(DATA)

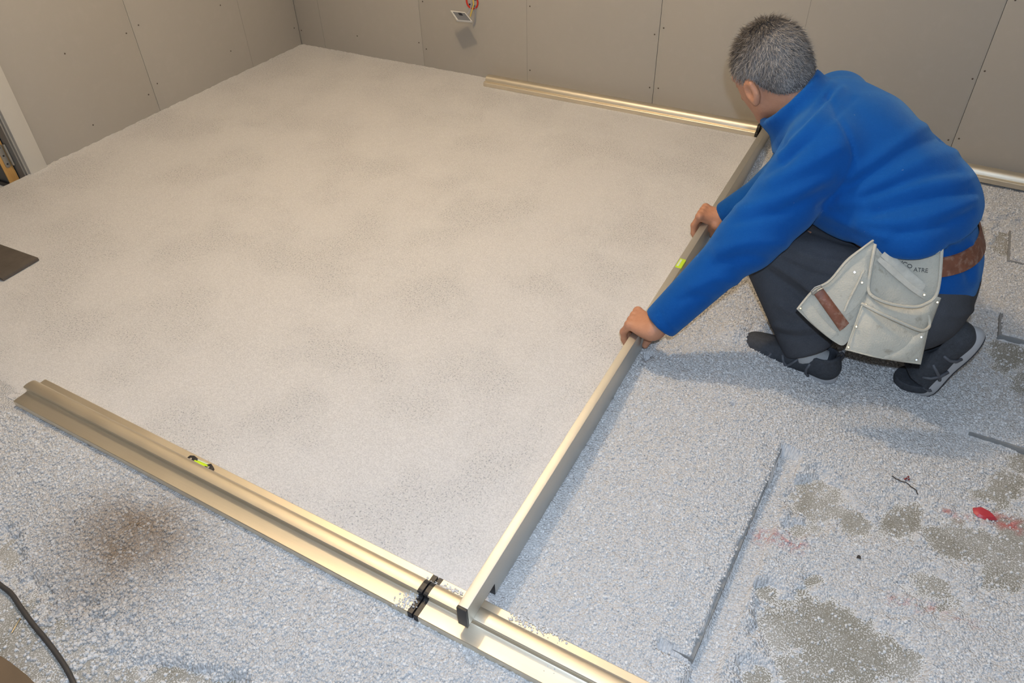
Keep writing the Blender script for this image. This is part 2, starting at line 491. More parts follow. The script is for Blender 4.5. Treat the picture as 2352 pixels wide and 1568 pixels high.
screw_me = None
def screws(parent, pts, axis):
    global screw_me
    for p in pts:
        if screw_me is None:
            mb = MB(); mb.disc((0, 0, 0), (0, -1, 0), 0.0034, 0.001, 10)
            o = mb.build('screw', simple('screw_dark', (0.10, 0.075, 0.055), 0.6)); screw_me = o.data; bpy.data.objects.remove(o)
        o = bpy.data.objects.new('screw', screw_me); COL.objects.link(o); o.parent = parent
        o.location = p
        if axis == 'x': o.rotation_euler = (0, 0, math.pi/2)
G = 0.0008
def panel_back(x0, x1):
    mb = MB(); mb.box((x0+G, YB, ZF+0.01), (x1-G, YB+BT, ZC-0.002)); return mb.build('panel', M['board'], wall_back, bevel=0.0015)
for x0, x1 in [(-3.07, -2.25), (-2.25, -1.015), (-1.015, 0.205), (0.205, 1.43), (1.43, XR)]:
    p = panel_back(x0, x1)
    pts = [(x, YB-0.0004, z) for x in (x0+0.02, (x0+x1)/2, x1-0.02) for z in (0.10, 0.35, 0.60)]
    screws(p, [(a+random.uniform(-.006, .006), b, c+random.uniform(-.03, .03)) for a, b, c in pts], 'y')
for y0, y1, z0 in [(2.17, YB, ZF), (1.48, 2.17, ZF), (0.595, 1.48, 2.05), (-0.6, 0.595, ZF), (YF, -0.6, ZF)]:
    mb = MB(); mb.box((XL-BT, y0+G, z0+0.01), (XL, y1-G, ZC-0.002)); p = mb.build('panel', M['board'], wall_left, bevel=0.0015)
    if y0 > 1:
        pts = [(XL+0.0004, y, z) for y in (y0+0.03, (y0+y1)/2, y1-0.03) for z in (0.10, 0.36, 0.62)]
        screws(p, [(a, b+random.uniform(-.008, .008), c+random.uniform(-.03, .03)) for a, b, c in pts], 'x')
# faint pencil lines that mark the studs
pm = simple('pencil_mark', (0.26, 0.24, 0.21), 0.9)
for x in (-1.652, -2.90, -0.43):
    mb = MB(); mb.box((x-0.0007, YB-0.0003, 0.0), (x+0.0007, YB+0.001, 1.2)); mb.build('pencil_line', pm, wall_back)
for y in (2.79,):
    mb = MB(); mb.box((XL-0.001, y-0.0007, 0.0), (XL+0.0003, y+0.0007, 1.2)); mb.build('pencil_line', pm, wall_left)
# ------------------------------------------------------------------ door
door = empty('door_1', (XL, 1.5, ZF))
tag(door, 'open door with white frame and raw wooden edge in the left wall', 'door', kind='structure')
mb = MB(); mb.box((XL-0.02, 1.487, ZF), (XL+0.016, 1.562, 2.12)); mb.box((XL-0.02, 0.51, ZF), (XL+0.016, 0.585, 2.12)); mb.box((XL-0.02, 0.585, 2.045), (XL+0.016, 1.487, 2.12))
mb.build('casing', M['white'], door, bevel=0.004)
mb = MB(); mb.box((XL-0.060, 1.478, ZF), (XL-0.021, 1.4865, 2.04)); mb.box((XL-0.125, 0.585, ZF), (XL-0.021, 0.60, 2.04))
mb.build('jamb', M['seal'], door, bevel=0.002)
mb = MB(); mb.box((XL-0.13, 1.474, ZF), (XL-0.061, 1.4865, 2.03))
mb.build('rebate_seal', M['dark'], door)
EX = XL-0.056
mb = MB(); mb.box((EX-0.004, 1.428, ZF+0.012), (EX, 1.469, 2.03))
mb.build('leaf_edge', M['wood'], door)
mb = MB(); mb.box((EX-0.86, 1.429, ZF+0.012), (EX-0.0045, 1.468, 2.03))
mb.build('door_leaf', M['leaf'], door)
mb = MB(); mb.box((EX-0.86, 1.419, ZF+0.002), (EX-0.005, 1.4285, ZF+0.02))
mb.build('bottom_seal', M['black'], door)
mb = MB(); mb.prism([(1.452+0.011*math.cos(t), (0.045 if math.sin(t) < 0 else 0.125)+0.010*math.sin(t)) for t in np.linspace(0, 2*math.pi, 17)[:-1]], lambda t, p, q: (t, p, q), EX+0.0002, EX+0.003)
hinge = mb.build('hinge', M['steel'], door)
mb = MB(); mb.tube([(EX+0.010, 1.470, 0.04), (EX+0.010, 1.470, 0.13)], 0.007, 10)
mb.build('hinge_pin', M['steel'], door, True)
for z in (0.05, 0.085, 0.12):
    mb = MB(); mb.disc((EX+0.003, 1.452, z), (1, 0, 0), 0.0038, 0.001, 10); mb.build('hinge_screw', M['dark'], door)

# ------------------------------------------------------------------ ceiling lamp (out of view, lights the room)
lampr = empty('unseen_ceiling_lamp', LAMP_POS)
tag(lampr, 'unseen bare warm bulb hanging from the ceiling above the levelled fill', 'lamp')
mb = MB(); mb.tube([(LAMP_POS[0], LAMP_POS[1], ZC), (LAMP_POS[0], LAMP_POS[1], LAMP_POS[2]+0.08)], 0.004, 6); mb.build('unseen_lamp_cord', M['cable'], lampr)
mb = MB(); mb.tube([(LAMP_POS[0], LAMP_POS[1], LAMP_POS[2]+0.09), (LAMP_POS[0], LAMP_POS[1], LAMP_POS[2]+0.045)], 0.02, 14); mb.build('unseen_lamp_holder', M['black'], lampr)
ll = bpy.data.lights.new('lamp_light', 'POINT'); ll.energy = LAMP_W; ll.color = LAMP_COL; ll.shadow_soft_size = 0.06
lo = bpy.data.objects.new('lamp_light', ll); COL.objects.link(lo); lo.location = (0, 0, -0.02); lo.parent = lampr

# ------------------------------------------------------------------ granular fill
BARE = [  # image-space ellipses (cx, cy, rx, ry, angle) where the concrete shows through
    (1870, 1165, 95, 65, 20), (1835, 1215, 55, 28, 10), (1960, 1200, 80, 32, 15), (2070, 1195, 60, 60, 0), (2230, 1255, 150, 60, 18), (2310, 1310, 90, 65, 0), (2340, 1240, 60, 80, 0),
    (1870, 1330, 22, 15, -20), (2150, 1350, 85, 42, 28), (1760, 1358, 35, 25, 0), (1790, 1440, 80, 60, 30), (1900, 1440, 110, 70, 15), (1960, 1500, 130, 70, 20), (1860, 1540, 120, 60, 0), (2080, 1530, 50, 40, 0), (1740, 1550, 60, 40, 0),
    (2300, 1110, 75, 62, 10), (2350, 1060, 50, 60, 0), (2320, 820, 72, 62, 30), (2350, 890, 40, 60, 0), (2345, 760, 40, 40, 0), (2312, 555, 52, 42, 0), (2240, 540, 40, 50, 0),
    (50, 1500, 210, 150, 0), (40, 1400, 110, 80, 0), (150, 1475, 140, 80, 30), (250, 1560, 150, 60, 15), (210, 1560, 90, 60, 0), (400, 1545, 95, 30, 8), (20, 1270, 40, 50, 0), (160, 1450, 60, 45, 40), (500, 1580, 90, 40, 0),
]
def bare_mask(px, py, x, y):
    m = np.zeros_like(px)
    for cx, cy, rx, ry, an in BARE:
        a = math.radians(an); dx = px-cx; dy = py-cy
        u = (dx*math.cos(a)+dy*math.sin(a))/rx; v = (-dx*math.sin(a)+dy*math.cos(a))/ry
        m = np.maximum(m, 1.5-np.sqrt(u*u+v*v))
    return np.clip(m, 0, 1.3)
BOARDS = [  # x0, x1, y0, y1, thickness of thin floor boards under the fill
(0.385, 0.80, 1.672, 1.80, 0.018), (0.436, 0.80, 2.133, 2.50, 0.018), (0.45, 0.80, 2.58, 2.95, 0.012)]
def board_edge(y): return -0.050+0.045*(y-0.778)
def loose_h(x, y, grain=True, ret_k=False):
    P = np.stack([x, y, np.full_like(x, ZF+0.005)], -1)
    px, py, w = proj(P)
    right = sstep(-0.52, -0.46, x)
    # right-hand side: heaped against the beam, thinning to the right
    near = sstep(0.62, 1.0, y)
    t = 0.040*sstep(0.16, -0.16, x) + 0.006
    t = np.maximum(t, 0.046*sstep(0.03, -0.28, x))
    t += 0.016*sstep(1.15, 1.55, y)*sstep(2.7, 2.3, y)*sstep(0.42, 0.05, x)
    t += 0.030*sstep(2.55, 2.95, y)
    t += 0.026*gauss(x, y, -0.236, 1.738, 0.036)+0.004*gauss(x, y, -0.20, 1.80, 0.12)-0.010*gauss(x, y, -0.05, 1.66, 0.08)-0.014*gauss(x, y, 0.02, 1.69, 0.06)+0.010*gauss(x, y, 0.22, 1.84, 0.07)
    t += 0.006*gauss(x, y, -0.20, 1.35, 0.28)
    # strip outside the near rail
    tl = 0.006+0.0385*sstep(0.18, 0.56, y+0.05*np.clip(x+1.0, -1, 0.3))
    front = sstep(0.66, 0.60, y)
    tt = t*(1-front)+tl*front
    bm = bare_mask(px, py, x, y)
    n = fbm(x*11, y*11, 3, 4); n2 = fbm(x*60, y*60, 9, 3)
    n3 = fbm(x*28, y*28, 13, 3)
    k = 1.25-1.5*bm+(n-0.5)*1.0+(n2-0.5)*1.1+(n3-0.5)*0.9
    thin = sstep(0.0, 0.12, x)*sstep(1.62, 1.45, y)*(1-front)
    k = k-0.42*thin*sstep(0.35, 0.62, fbm(x*5+3, y*5, 71, 3))
    tt = np.where(k > 0, tt*np.clip(k*1.5, 0, 1), np.maximum(k, -0.3)*0.02)
    tt = tt + (n2-0.5)*0.007 + (n-0.5)*0.008*(tt > 0.01)
    # boards lying under the spill, mostly covered
    for x0, x1, y0, y1, th_ in BOARDS:
        lf = sstep(x0-0.10, x0+0.004, x) if y0 < 2 else sstep(x0-0.003, x0+0.006, x)
        bk = sstep(y1+0.14, y1-0.02, y); fr = (y > y0+0.005)
        lim = 0.11+(0.10 if y0 > 2.5 else 0.0)
        if y0 > 2: lf = np.where(y > y0+lim, sstep(x0-0.10, x0+0.004, x), lf)
        hgt = (th_+0.0030+(n-0.40)*0.014)*lf*bk
        tt = np.where(fr & (hgt > 0.002), np.maximum(tt, hgt), tt)
        rim = (y > y0-0.012) & (y < y0+0.005) & (x > x0-0.01) & (x < x1)
        if y0 > 2: rim = rim | ((x > x0-0.010) & (x < x0+0.005) & (y > y0-0.01) & (y < y0+lim))
        tt = np.where(rim, np.minimum(tt, 0.006), tt)
    s_ = x-board_edge(y); yy = (y > 0.775) & (y < 1.385); sw = 0.0065*sstep(1.40, 0.95, y)
    tt = np.where(yy & (s_ < -sw) & (s_ > -0.36), np.maximum(tt, 0.0282+0.035*(-s_)+(n2-0.5)*0.004), tt)
    tt = np.where(yy & (s_ >= -sw) & (s_ < 0.0), 0.018, tt)
    tt = np.where((y > 0.70) & (y < 1.40) & (s_ >= 0) & (s_ < 0.05), np.minimum(tt, 0.004+0.004*(n-0.3)+0.1*np.clip(s_-0.02, 0, 1)), tt)
    tt = np.where((y > 0.755) & (y <= 0.775) & (s_ > -0.07) & (s_ < 0), np.minimum(tt, 0.012), tt)
    tap = sstep(-0.24, -0.02, y+(n-0.5)*0.15)*sstep(1.62, 1.25, x+(n-0.5)*0.2)
    if ret_k: return np.where(tap > 0.3, k, np.minimum(k, -1.0))
    tt = tt*tap-0.004*(1-tap)
    if grain: tt = tt + (vnoise(x*170, y*170, 21)-0.5)*0.0042
    return tt
def flash_shade_mask(x, y):  # soft flash shadow at lower left, painted into fill and grains as brown
    px, py, w = proj(np.stack([x, y, np.full_like(x, -0.01)], -1))
    a = np.exp(-(((px-305)/165)**2+((py-1225)/85)**2)**1.1)
    b = np.exp(-(((px-210)/150)**2+((py-1350)/90)**2))
    n = fbm(x*22, y*22, 31, 3)
    return np.clip((0.74*a+0.36*b*(py > 1100))*(0.65+0.7*n), 0, 0.8)

X0, X1 = XL, -0.462
def lev_h(X, Y):
    h = (fbm(X*7, Y*7, 41, 3)-0.5)*0.0030+(vnoise(X*90, Y*90, 44)-0.5)*0.0010
    edge = sstep(XL+0.03, XL, X)*(Y > 1.48)+sstep(YB-0.03, YB, Y)
    return h + edge*(vnoise(X*60, Y*60, 46))*0.005
xs = np.arange(XL, X1+0.006, 0.012); ys = np.concatenate([np.arange(0.615, 1.7, 0.0095), np.arange(1.7, YB+0.012, 0.014)])
lev, V = grid_obj('levelled_fill', xs, ys, lev_h, M['level'])
set_attr(lev.data, 'flash_shade', np.zeros(len(V))); set_attr(lev.data, 'red', np.zeros(len(V)))
tag(lev, 'flat levelled bed of fine white granular fill between the rails', 'fill', kind='stuff')
xs = np.concatenate([np.arange(XL, -1.9, 0.02), np.arange(-1.9, 0.95, 0.0065), np.arange(0.95, 1.7, 0.03)])
ys = np.concatenate([np.arange(-0.25, 1.5, 0.0065), np.arange(1.5, YB+0.01, 0.01)])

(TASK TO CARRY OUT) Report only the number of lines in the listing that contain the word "image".

(COMPLETE ANSWER) 2